DATASET EXTRACT:
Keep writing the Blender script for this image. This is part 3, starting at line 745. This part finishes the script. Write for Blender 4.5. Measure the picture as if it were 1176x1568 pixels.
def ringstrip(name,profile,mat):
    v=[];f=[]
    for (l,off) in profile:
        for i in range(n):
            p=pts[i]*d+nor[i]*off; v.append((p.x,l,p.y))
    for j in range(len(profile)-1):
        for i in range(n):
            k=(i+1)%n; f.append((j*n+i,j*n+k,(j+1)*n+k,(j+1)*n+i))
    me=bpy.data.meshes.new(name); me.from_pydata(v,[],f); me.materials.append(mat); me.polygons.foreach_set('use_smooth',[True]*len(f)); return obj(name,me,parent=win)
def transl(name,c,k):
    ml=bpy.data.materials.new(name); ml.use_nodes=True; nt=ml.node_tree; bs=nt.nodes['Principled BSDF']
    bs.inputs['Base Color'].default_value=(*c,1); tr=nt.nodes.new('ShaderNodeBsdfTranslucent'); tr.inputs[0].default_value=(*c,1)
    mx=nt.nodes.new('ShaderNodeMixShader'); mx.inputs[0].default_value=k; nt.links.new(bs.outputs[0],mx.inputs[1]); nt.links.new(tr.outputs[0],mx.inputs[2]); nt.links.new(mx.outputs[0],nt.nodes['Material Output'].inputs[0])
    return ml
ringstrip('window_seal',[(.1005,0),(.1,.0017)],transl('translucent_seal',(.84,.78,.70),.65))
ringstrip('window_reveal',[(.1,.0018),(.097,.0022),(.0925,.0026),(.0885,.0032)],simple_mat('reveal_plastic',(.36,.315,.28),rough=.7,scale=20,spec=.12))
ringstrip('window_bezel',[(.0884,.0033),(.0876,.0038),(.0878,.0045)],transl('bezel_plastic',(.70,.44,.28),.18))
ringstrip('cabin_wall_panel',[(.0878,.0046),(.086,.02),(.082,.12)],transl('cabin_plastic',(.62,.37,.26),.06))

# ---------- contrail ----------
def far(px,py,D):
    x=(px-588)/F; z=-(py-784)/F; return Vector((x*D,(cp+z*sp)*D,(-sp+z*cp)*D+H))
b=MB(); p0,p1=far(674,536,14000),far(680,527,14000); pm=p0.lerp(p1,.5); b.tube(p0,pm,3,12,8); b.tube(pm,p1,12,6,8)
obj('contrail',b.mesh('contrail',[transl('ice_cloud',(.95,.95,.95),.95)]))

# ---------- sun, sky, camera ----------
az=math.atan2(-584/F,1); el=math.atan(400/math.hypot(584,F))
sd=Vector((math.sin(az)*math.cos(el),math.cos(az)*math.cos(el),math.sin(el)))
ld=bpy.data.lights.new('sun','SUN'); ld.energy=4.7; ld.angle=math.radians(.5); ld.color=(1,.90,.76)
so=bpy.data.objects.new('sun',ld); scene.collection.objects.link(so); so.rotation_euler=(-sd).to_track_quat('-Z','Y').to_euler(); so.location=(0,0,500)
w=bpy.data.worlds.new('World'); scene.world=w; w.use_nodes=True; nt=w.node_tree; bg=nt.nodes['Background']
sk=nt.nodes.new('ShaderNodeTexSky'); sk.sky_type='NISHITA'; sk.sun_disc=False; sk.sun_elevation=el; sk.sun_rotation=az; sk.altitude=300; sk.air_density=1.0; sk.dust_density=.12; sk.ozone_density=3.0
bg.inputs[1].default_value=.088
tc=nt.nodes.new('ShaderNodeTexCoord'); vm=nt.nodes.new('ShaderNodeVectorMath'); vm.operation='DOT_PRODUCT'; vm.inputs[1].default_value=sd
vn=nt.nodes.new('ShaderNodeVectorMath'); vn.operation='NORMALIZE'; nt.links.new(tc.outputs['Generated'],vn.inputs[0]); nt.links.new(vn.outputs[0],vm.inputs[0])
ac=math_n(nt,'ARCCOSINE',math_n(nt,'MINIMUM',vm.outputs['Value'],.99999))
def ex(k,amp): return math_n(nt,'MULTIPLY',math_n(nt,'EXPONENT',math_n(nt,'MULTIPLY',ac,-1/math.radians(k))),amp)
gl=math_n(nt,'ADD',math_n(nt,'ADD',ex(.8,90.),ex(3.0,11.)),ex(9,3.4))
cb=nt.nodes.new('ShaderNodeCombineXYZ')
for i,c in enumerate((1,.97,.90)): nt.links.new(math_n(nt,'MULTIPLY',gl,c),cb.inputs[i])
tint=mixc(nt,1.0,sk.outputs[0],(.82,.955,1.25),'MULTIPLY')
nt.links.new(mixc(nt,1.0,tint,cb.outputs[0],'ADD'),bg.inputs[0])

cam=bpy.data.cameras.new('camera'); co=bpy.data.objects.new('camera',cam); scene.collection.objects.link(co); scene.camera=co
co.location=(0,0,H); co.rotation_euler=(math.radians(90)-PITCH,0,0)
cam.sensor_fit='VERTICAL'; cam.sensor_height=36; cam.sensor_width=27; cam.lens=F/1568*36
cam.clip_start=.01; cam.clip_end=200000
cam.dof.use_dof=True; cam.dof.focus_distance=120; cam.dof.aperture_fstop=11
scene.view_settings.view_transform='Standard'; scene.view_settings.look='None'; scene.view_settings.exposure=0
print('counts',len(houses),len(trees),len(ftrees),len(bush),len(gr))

WRITTEN INSTRUCTION: Return all the data above once more, precisely as given.

FULL OUTPUT:
Keep writing the Blender script for this image. This is part 3, starting at line 745. This part finishes the script. Write for Blender 4.5. Measure the picture as if it were 1176x1568 pixels.
def ringstrip(name,profile,mat):
    v=[];f=[]
    for (l,off) in profile:
        for i in range(n):
            p=pts[i]*d+nor[i]*off; v.append((p.x,l,p.y))
    for j in range(len(profile)-1):
        for i in range(n):
            k=(i+1)%n; f.append((j*n+i,j*n+k,(j+1)*n+k,(j+1)*n+i))
    me=bpy.data.meshes.new(name); me.from_pydata(v,[],f); me.materials.append(mat); me.polygons.foreach_set('use_smooth',[True]*len(f)); return obj(name,me,parent=win)
def transl(name,c,k):
    ml=bpy.data.materials.new(name); ml.use_nodes=True; nt=ml.node_tree; bs=nt.nodes['Principled BSDF']
    bs.inputs['Base Color'].default_value=(*c,1); tr=nt.nodes.new('ShaderNodeBsdfTranslucent'); tr.inputs[0].default_value=(*c,1)
    mx=nt.nodes.new('ShaderNodeMixShader'); mx.inputs[0].default_value=k; nt.links.new(bs.outputs[0],mx.inputs[1]); nt.links.new(tr.outputs[0],mx.inputs[2]); nt.links.new(mx.outputs[0],nt.nodes['Material Output'].inputs[0])
    return ml
ringstrip('window_seal',[(.1005,0),(.1,.0017)],transl('translucent_seal',(.84,.78,.70),.65))
ringstrip('window_reveal',[(.1,.0018),(.097,.0022),(.0925,.0026),(.0885,.0032)],simple_mat('reveal_plastic',(.36,.315,.28),rough=.7,scale=20,spec=.12))
ringstrip('window_bezel',[(.0884,.0033),(.0876,.0038),(.0878,.0045)],transl('bezel_plastic',(.70,.44,.28),.18))
ringstrip('cabin_wall_panel',[(.0878,.0046),(.086,.02),(.082,.12)],transl('cabin_plastic',(.62,.37,.26),.06))

# ---------- contrail ----------
def far(px,py,D):
    x=(px-588)/F; z=-(py-784)/F; return Vector((x*D,(cp+z*sp)*D,(-sp+z*cp)*D+H))
b=MB(); p0,p1=far(674,536,14000),far(680,527,14000); pm=p0.lerp(p1,.5); b.tube(p0,pm,3,12,8); b.tube(pm,p1,12,6,8)
obj('contrail',b.mesh('contrail',[transl('ice_cloud',(.95,.95,.95),.95)]))

# ---------- sun, sky, camera ----------
az=math.atan2(-584/F,1); el=math.atan(400/math.hypot(584,F))
sd=Vector((math.sin(az)*math.cos(el),math.cos(az)*math.cos(el),math.sin(el)))
ld=bpy.data.lights.new('sun','SUN'); ld.energy=4.7; ld.angle=math.radians(.5); ld.color=(1,.90,.76)
so=bpy.data.objects.new('sun',ld); scene.collection.objects.link(so); so.rotation_euler=(-sd).to_track_quat('-Z','Y').to_euler(); so.location=(0,0,500)
w=bpy.data.worlds.new('World'); scene.world=w; w.use_nodes=True; nt=w.node_tree; bg=nt.nodes['Background']
sk=nt.nodes.new('ShaderNodeTexSky'); sk.sky_type='NISHITA'; sk.sun_disc=False; sk.sun_elevation=el; sk.sun_rotation=az; sk.altitude=300; sk.air_density=1.0; sk.dust_density=.12; sk.ozone_density=3.0
bg.inputs[1].default_value=.088
tc=nt.nodes.new('ShaderNodeTexCoord'); vm=nt.nodes.new('ShaderNodeVectorMath'); vm.operation='DOT_PRODUCT'; vm.inputs[1].default_value=sd
vn=nt.nodes.new('ShaderNodeVectorMath'); vn.operation='NORMALIZE'; nt.links.new(tc.outputs['Generated'],vn.inputs[0]); nt.links.new(vn.outputs[0],vm.inputs[0])
ac=math_n(nt,'ARCCOSINE',math_n(nt,'MINIMUM',vm.outputs['Value'],.99999))
def ex(k,amp): return math_n(nt,'MULTIPLY',math_n(nt,'EXPONENT',math_n(nt,'MULTIPLY',ac,-1/math.radians(k))),amp)
gl=math_n(nt,'ADD',math_n(nt,'ADD',ex(.8,90.),ex(3.0,11.)),ex(9,3.4))
cb=nt.nodes.new('ShaderNodeCombineXYZ')
for i,c in enumerate((1,.97,.90)): nt.links.new(math_n(nt,'MULTIPLY',gl,c),cb.inputs[i])
tint=mixc(nt,1.0,sk.outputs[0],(.82,.955,1.25),'MULTIPLY')
nt.links.new(mixc(nt,1.0,tint,cb.outputs[0],'ADD'),bg.inputs[0])

cam=bpy.data.cameras.new('camera'); co=bpy.data.objects.new('camera',cam); scene.collection.objects.link(co); scene.camera=co
co.location=(0,0,H); co.rotation_euler=(math.radians(90)-PITCH,0,0)
cam.sensor_fit='VERTICAL'; cam.sensor_height=36; cam.sensor_width=27; cam.lens=F/1568*36
cam.clip_start=.01; cam.clip_end=200000
cam.dof.use_dof=True; cam.dof.focus_distance=120; cam.dof.aperture_fstop=11
scene.view_settings.view_transform='Standard'; scene.view_settings.look='None'; scene.view_settings.exposure=0
print('counts',len(houses),len(trees),len(ftrees),len(bush),len(gr))